In the first round of the brewer event, all the competitors used the same coffee (which happened to be a roast from—you guessed it—Coava) and had seven minutes to prepare three hand-crafted drinks using a brew technique of their choosing. In Sunday’s final round, the competitors also got to select the coffee, and they had 10 minutes to build three identical brews for the judges and explain the technique, parameters and taste characteristics of the drinks.

Chapman used a Coava-roasted Honduran variety and brewed it using a Chemex device outfitted with the Kone, a product Coava developed last year. The metal apparatus is an alternative to disposable paper filters, and has grabbed the attention of the coffee-geek side of the industry since it became available to retailers and home enthusiasts last fall. “I couldn’t help but feel like I had an advantage [using the Kone],” Chapman says. “Not because I’m some genius, just because it’s easy to use.

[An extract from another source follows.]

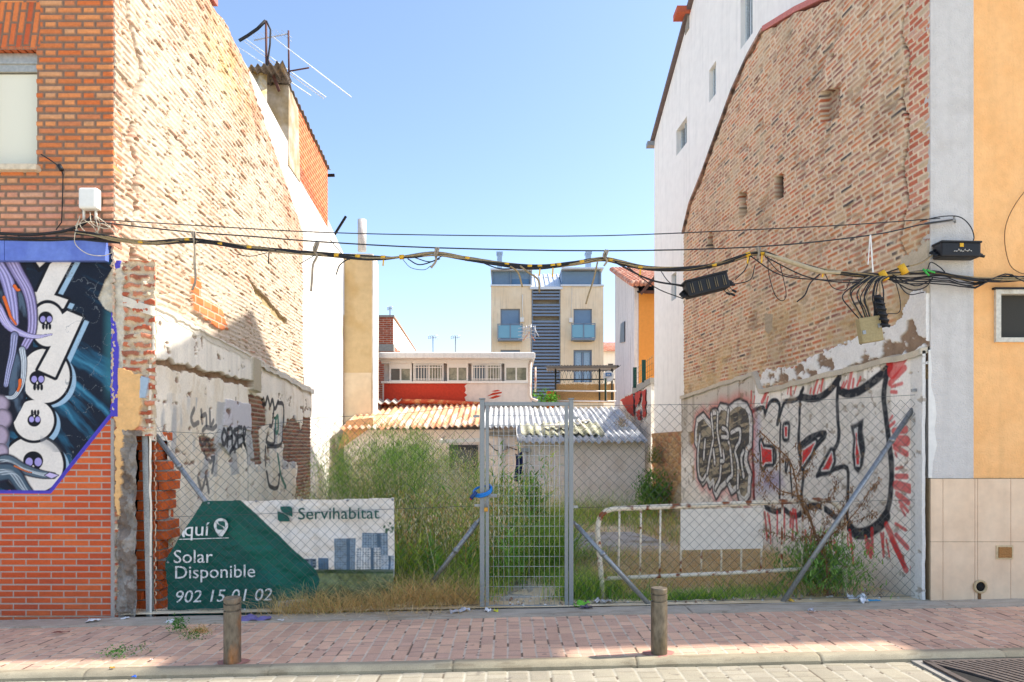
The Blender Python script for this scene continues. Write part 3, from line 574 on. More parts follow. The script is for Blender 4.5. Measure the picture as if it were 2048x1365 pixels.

It was designed well.”

It should be noted that a year ago, Chapman wasn’t even working in the coffee industry—he was managing volunteers at a nonprofit group. It makes sense then that he’s the first winner of a competition that has just as much relevance to amateur enthusiasts as it does to professional baristas. “[The Brewers Cup] is a wonderful inclusion into this world,” he says. “It would be interesting to see the day when the competition draws people who only make coffee at home and who want to showcase their skills.”

Chapman and Purvis will now move on to April’s USBC in Houston, where they will receive automatic semifinal berths in their respective competitions. Until then, they’ll likely keep up the practice regiment that has gotten them this far. Keith Gehrke, co-owner of Coava with Matt Higgins, sums it up: “Devin and Sam, they complement each other so well.”